(Task to complete): Quote all of the data below exactly, please.

(Data extract):
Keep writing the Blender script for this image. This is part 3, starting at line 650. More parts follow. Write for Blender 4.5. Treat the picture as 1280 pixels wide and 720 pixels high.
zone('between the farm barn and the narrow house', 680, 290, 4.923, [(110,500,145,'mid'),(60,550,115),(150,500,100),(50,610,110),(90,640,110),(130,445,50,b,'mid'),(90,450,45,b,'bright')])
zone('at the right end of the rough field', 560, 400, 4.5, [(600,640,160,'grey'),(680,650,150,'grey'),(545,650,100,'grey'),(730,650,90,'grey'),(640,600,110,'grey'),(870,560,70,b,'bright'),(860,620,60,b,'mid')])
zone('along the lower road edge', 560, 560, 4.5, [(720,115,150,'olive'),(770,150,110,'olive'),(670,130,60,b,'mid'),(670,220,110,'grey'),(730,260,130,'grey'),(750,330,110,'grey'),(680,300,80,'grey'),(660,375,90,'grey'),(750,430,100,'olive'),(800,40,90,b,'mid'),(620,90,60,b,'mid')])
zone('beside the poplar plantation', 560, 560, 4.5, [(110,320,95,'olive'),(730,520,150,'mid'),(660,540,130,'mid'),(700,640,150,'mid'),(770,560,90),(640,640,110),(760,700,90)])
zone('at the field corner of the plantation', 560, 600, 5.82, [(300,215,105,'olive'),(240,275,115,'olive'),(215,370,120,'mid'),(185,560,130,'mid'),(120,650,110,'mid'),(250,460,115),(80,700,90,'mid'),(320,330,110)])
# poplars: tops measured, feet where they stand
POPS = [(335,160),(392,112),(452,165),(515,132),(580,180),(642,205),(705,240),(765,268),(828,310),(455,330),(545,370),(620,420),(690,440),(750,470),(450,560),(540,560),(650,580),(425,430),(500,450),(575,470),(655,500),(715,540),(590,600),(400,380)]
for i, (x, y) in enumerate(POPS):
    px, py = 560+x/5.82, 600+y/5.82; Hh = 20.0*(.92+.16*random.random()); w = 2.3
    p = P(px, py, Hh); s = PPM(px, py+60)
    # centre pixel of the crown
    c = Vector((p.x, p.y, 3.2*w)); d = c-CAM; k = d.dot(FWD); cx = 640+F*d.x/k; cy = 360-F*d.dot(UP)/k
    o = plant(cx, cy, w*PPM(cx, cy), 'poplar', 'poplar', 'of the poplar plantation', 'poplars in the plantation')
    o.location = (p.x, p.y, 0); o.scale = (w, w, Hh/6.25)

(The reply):
Keep writing the Blender script for this image. This is part 3, starting at line 650. More parts follow. Write for Blender 4.5. Treat the picture as 1280 pixels wide and 720 pixels high.
zone('between the farm barn and the narrow house', 680, 290, 4.923, [(110,500,145,'mid'),(60,550,115),(150,500,100),(50,610,110),(90,640,110),(130,445,50,b,'mid'),(90,450,45,b,'bright')])
zone('at the right end of the rough field', 560, 400, 4.5, [(600,640,160,'grey'),(680,650,150,'grey'),(545,650,100,'grey'),(730,650,90,'grey'),(640,600,110,'grey'),(870,560,70,b,'bright'),(860,620,60,b,'mid')])
zone('along the lower road edge', 560, 560, 4.5, [(720,115,150,'olive'),(770,150,110,'olive'),(670,130,60,b,'mid'),(670,220,110,'grey'),(730,260,130,'grey'),(750,330,110,'grey'),(680,300,80,'grey'),(660,375,90,'grey'),(750,430,100,'olive'),(800,40,90,b,'mid'),(620,90,60,b,'mid')])
zone('beside the poplar plantation', 560, 560, 4.5, [(110,320,95,'olive'),(730,520,150,'mid'),(660,540,130,'mid'),(700,640,150,'mid'),(770,560,90),(640,640,110),(760,700,90)])
zone('at the field corner of the plantation', 560, 600, 5.82, [(300,215,105,'olive'),(240,275,115,'olive'),(215,370,120,'mid'),(185,560,130,'mid'),(120,650,110,'mid'),(250,460,115),(80,700,90,'mid'),(320,330,110)])
# poplars: tops measured, feet where they stand
POPS = [(335,160),(392,112),(452,165),(515,132),(580,180),(642,205),(705,240),(765,268),(828,310),(455,330),(545,370),(620,420),(690,440),(750,470),(450,560),(540,560),(650,580),(425,430),(500,450),(575,470),(655,500),(715,540),(590,600),(400,380)]
for i, (x, y) in enumerate(POPS):
    px, py = 560+x/5.82, 600+y/5.82; Hh = 20.0*(.92+.16*random.random()); w = 2.3
    p = P(px, py, Hh); s = PPM(px, py+60)
    # centre pixel of the crown
    c = Vector((p.x, p.y, 3.2*w)); d = c-CAM; k = d.dot(FWD); cx = 640+F*d.x/k; cy = 360-F*d.dot(UP)/k
    o = plant(cx, cy, w*PPM(cx, cy), 'poplar', 'poplar', 'of the poplar plantation', 'poplars in the plantation')
    o.location = (p.x, p.y, 0); o.scale = (w, w, Hh/6.25)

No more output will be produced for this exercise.